RAW DATA —
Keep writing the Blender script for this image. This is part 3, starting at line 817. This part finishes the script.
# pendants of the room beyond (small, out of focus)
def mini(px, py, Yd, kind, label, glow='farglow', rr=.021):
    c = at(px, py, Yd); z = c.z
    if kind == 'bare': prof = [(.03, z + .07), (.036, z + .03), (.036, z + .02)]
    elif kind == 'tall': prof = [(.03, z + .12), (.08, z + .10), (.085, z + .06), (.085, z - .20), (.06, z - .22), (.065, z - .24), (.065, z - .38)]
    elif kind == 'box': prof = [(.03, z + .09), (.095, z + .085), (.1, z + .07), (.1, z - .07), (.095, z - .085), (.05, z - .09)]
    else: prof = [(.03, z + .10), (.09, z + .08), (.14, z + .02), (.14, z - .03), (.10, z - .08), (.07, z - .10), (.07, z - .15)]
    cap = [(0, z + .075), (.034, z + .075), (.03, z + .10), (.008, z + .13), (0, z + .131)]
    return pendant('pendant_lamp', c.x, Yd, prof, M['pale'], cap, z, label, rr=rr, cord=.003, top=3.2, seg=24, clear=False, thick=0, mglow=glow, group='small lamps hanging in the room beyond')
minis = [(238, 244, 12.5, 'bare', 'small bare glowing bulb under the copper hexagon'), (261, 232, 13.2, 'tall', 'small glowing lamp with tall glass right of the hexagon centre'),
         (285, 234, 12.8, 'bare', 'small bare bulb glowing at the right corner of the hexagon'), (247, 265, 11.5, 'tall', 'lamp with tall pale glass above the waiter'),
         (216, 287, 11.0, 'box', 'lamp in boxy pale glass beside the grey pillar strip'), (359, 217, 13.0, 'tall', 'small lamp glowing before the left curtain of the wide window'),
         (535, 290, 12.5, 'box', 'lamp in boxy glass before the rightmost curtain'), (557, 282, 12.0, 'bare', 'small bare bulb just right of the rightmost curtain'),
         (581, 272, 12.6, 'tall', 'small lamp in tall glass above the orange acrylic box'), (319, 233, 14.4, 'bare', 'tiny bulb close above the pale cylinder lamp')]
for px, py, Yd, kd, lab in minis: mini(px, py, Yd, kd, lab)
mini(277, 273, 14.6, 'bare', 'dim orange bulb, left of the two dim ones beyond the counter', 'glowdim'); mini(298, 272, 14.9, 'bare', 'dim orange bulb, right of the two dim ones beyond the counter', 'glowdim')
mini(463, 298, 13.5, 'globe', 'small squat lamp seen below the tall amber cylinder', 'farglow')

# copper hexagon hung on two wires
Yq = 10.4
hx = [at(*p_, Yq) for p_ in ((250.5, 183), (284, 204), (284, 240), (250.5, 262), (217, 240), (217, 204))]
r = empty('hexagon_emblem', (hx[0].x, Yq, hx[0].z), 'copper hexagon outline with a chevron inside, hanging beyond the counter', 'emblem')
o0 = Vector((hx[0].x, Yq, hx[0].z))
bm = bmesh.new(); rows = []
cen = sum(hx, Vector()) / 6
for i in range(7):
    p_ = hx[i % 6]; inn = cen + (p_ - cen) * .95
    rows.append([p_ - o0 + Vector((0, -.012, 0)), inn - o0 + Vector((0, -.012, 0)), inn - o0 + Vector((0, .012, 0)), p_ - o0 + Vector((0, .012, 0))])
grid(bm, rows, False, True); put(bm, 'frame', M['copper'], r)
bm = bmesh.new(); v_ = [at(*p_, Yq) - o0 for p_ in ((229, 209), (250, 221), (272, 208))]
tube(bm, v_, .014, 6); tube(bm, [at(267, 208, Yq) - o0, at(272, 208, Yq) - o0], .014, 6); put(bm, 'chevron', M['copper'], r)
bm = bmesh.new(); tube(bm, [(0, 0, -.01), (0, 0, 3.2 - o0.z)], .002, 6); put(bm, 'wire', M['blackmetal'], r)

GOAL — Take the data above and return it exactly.

REPLY —
Keep writing the Blender script for this image. This is part 3, starting at line 817. This part finishes the script.
# pendants of the room beyond (small, out of focus)
def mini(px, py, Yd, kind, label, glow='farglow', rr=.021):
    c = at(px, py, Yd); z = c.z
    if kind == 'bare': prof = [(.03, z + .07), (.036, z + .03), (.036, z + .02)]
    elif kind == 'tall': prof = [(.03, z + .12), (.08, z + .10), (.085, z + .06), (.085, z - .20), (.06, z - .22), (.065, z - .24), (.065, z - .38)]
    elif kind == 'box': prof = [(.03, z + .09), (.095, z + .085), (.1, z + .07), (.1, z - .07), (.095, z - .085), (.05, z - .09)]
    else: prof = [(.03, z + .10), (.09, z + .08), (.14, z + .02), (.14, z - .03), (.10, z - .08), (.07, z - .10), (.07, z - .15)]
    cap = [(0, z + .075), (.034, z + .075), (.03, z + .10), (.008, z + .13), (0, z + .131)]
    return pendant('pendant_lamp', c.x, Yd, prof, M['pale'], cap, z, label, rr=rr, cord=.003, top=3.2, seg=24, clear=False, thick=0, mglow=glow, group='small lamps hanging in the room beyond')
minis = [(238, 244, 12.5, 'bare', 'small bare glowing bulb under the copper hexagon'), (261, 232, 13.2, 'tall', 'small glowing lamp with tall glass right of the hexagon centre'),
         (285, 234, 12.8, 'bare', 'small bare bulb glowing at the right corner of the hexagon'), (247, 265, 11.5, 'tall', 'lamp with tall pale glass above the waiter'),
         (216, 287, 11.0, 'box', 'lamp in boxy pale glass beside the grey pillar strip'), (359, 217, 13.0, 'tall', 'small lamp glowing before the left curtain of the wide window'),
         (535, 290, 12.5, 'box', 'lamp in boxy glass before the rightmost curtain'), (557, 282, 12.0, 'bare', 'small bare bulb just right of the rightmost curtain'),
         (581, 272, 12.6, 'tall', 'small lamp in tall glass above the orange acrylic box'), (319, 233, 14.4, 'bare', 'tiny bulb close above the pale cylinder lamp')]
for px, py, Yd, kd, lab in minis: mini(px, py, Yd, kd, lab)
mini(277, 273, 14.6, 'bare', 'dim orange bulb, left of the two dim ones beyond the counter', 'glowdim'); mini(298, 272, 14.9, 'bare', 'dim orange bulb, right of the two dim ones beyond the counter', 'glowdim')
mini(463, 298, 13.5, 'globe', 'small squat lamp seen below the tall amber cylinder', 'farglow')

# copper hexagon hung on two wires
Yq = 10.4
hx = [at(*p_, Yq) for p_ in ((250.5, 183), (284, 204), (284, 240), (250.5, 262), (217, 240), (217, 204))]
r = empty('hexagon_emblem', (hx[0].x, Yq, hx[0].z), 'copper hexagon outline with a chevron inside, hanging beyond the counter', 'emblem')
o0 = Vector((hx[0].x, Yq, hx[0].z))
bm = bmesh.new(); rows = []
cen = sum(hx, Vector()) / 6
for i in range(7):
    p_ = hx[i % 6]; inn = cen + (p_ - cen) * .95
    rows.append([p_ - o0 + Vector((0, -.012, 0)), inn - o0 + Vector((0, -.012, 0)), inn - o0 + Vector((0, .012, 0)), p_ - o0 + Vector((0, .012, 0))])
grid(bm, rows, False, True); put(bm, 'frame', M['copper'], r)
bm = bmesh.new(); v_ = [at(*p_, Yq) - o0 for p_ in ((229, 209), (250, 221), (272, 208))]
tube(bm, v_, .014, 6); tube(bm, [at(267, 208, Yq) - o0, at(272, 208, Yq) - o0], .014, 6); put(bm, 'chevron', M['copper'], r)
bm = bmesh.new(); tube(bm, [(0, 0, -.01), (0, 0, 3.2 - o0.z)], .002, 6); put(bm, 'wire', M['blackmetal'], r)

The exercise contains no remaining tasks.